Saturday, April 18, 2009

5.2.3 David Hume and Induction

The study of how induction and inference were involved in the acquisition of knowledge was a cornerstone of Hume's epistemological research. He believed that reliance on induction was fundamental to to making determinations about things when they go “beyond the present testimony of the senses, and the records of our memory”.

We all act as if we believe the world behaves in a consistent and regular manner; that past patterns of behavior will persist into the future, and into the unobserved present. This persistence of regularities is sometimes called the Principle of the Uniformity of Nature, which is discussed later in this document.

Hume wrote that we could not conclusively prove the principle of uniformity in nature, because justification comes in only two varieties, and both of these are inadequate. These two types of reasoning are commonly called deductive (or a priori) and inferential/inductive (or a posteriori). The uniformity principle cannot be deduced because past regularity in nature is no guarantee of future regularity, no matter how probable we may think it is. There are no general principles inherent in past events that compel belief in the orderly progression future events. It is conceivable that nature might stop being regular at any time, as it has on rare instances in the past (consider the occasional, uncommon meteor strike, supernova, or earthquake). We can’t logically maintain that nature will continue to be uniform because it always has been up to now, because this way of reasoning uses induction to prove that induction is valid. This is circular reasoning (discussed in the Infinite Regress Problem section earlier in this document). Thus no form of logical justification will rationally warrant our inductive inferences. Yet we still believe in them.

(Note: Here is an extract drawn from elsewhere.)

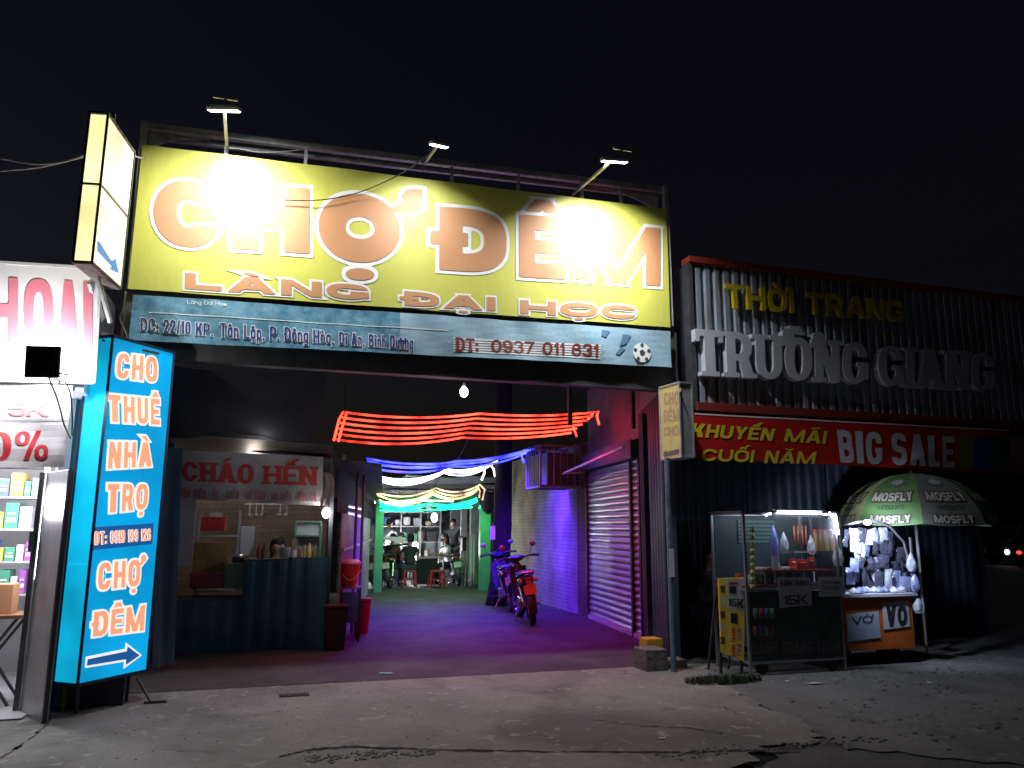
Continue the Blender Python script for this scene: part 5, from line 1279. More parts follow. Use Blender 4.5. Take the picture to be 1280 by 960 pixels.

Hume’s solution to this problem was to say that natural instinct, rather than reason, explains our ability to make inductive inferences. It is our natural instinct that allows us to connect this intuitive series of propositions together:
  • In our past, the sun has risen every day
  • Based on what we know about how sunrises work, there is no evidence to suggest that this will not continue to be the case
  • Therefore the sun will rise tomorrow

Our expectations about such things depend on the relation of cause and effect. It is our common sense about this relation that tells us that depending on tomorrow's sunrise is a reasonable expectation. However, if all matters of fact are based on similar types of causal relations, and if all of these causal relationships depend upon induction, then we must somehow demonstrate that induction is valid.

Hume uses the fact that induction assumes a valid connection between a proposition like "today the sunrise followed a long period of darkness" and the proposition "tonight's darkness will be followed by a similar sunrise." We connects these two propositions not by reason, but by induction.

Probably the first modern philosopher to exhaustively study the problem of induction, Hume was followed by many who tried to address the problems he posed. But they still continue to puzzle us. He argued that it is just as possible to conceive of a contrary proposition to the sun rising:
"That the sun will not rise tomorrow is no less intelligible a proposition, and implies no more contradiction, than the affirmation, that it will rise. We should in vain, therefore, attempt to demonstrate its falsehood. Were it demonstratively false, it would imply contradiction, and could be distinctly conceived by the mind."

In other words, just as we can’t prove the sun will rise, we can’t prove it won’t rise. We can conceive of either course, and neither would contradict any firmly accepted premises. As Hume said elsewhere, existence (or non-existence) cannot be proved through a priori reasoning unless one or the other would cause a contradiction. Of course, everything we know about how orbiting objects work tells us that it would be quite an unlikely feat to stop this well understood phenomenon from happening. But how do we really know that these same physical laws will persist, that the future will resemble the past? This reasoning has to be either a priori or a posteriori. Hume contended that it couldn’t be a priori (deductive). If we were to see the sun rising for the first time we would never discover from that event alone what produced it, just as a child can't use reason to stop himself from touching a flame for the first time. Only after having experienced the pain does the child learn the relation. Knowledge of such causal relations must come only through experience of the relations between objects – therefore our reasoning must be a posteriori (inferential) and require the collection of evidence, not the exercise of pure logic.

Our expectations of the future matters of fact lies in the relation of cause and effect, say both Hume and common sense. "By means of that relation alone, we can go beyond the evidence of our memory and senses". The only way we could obtain knowledge of causality would be to infer it from our past observations of regularities. Our prediction of future events based on the past observations is not a rational activity, but just a matter of habit and an intuitive sense of probability – the odds of the sun not rising are infinitesimal. When we project findings about these relations into the future, we must use an intermediate premise, the uniformity of nature, which is risky, because it can change at any time and be proven false. The chicken thinks that the human will always bring it grain until the day he comes with a hatchet. According to Hume:
"It is impossible, therefore, that any arguments from experience can prove this resemblance of the past to the future; since all these arguments are founded on the supposition of that resemblance. All inferences from experience, therefore, are effects of custom, not of reasoning."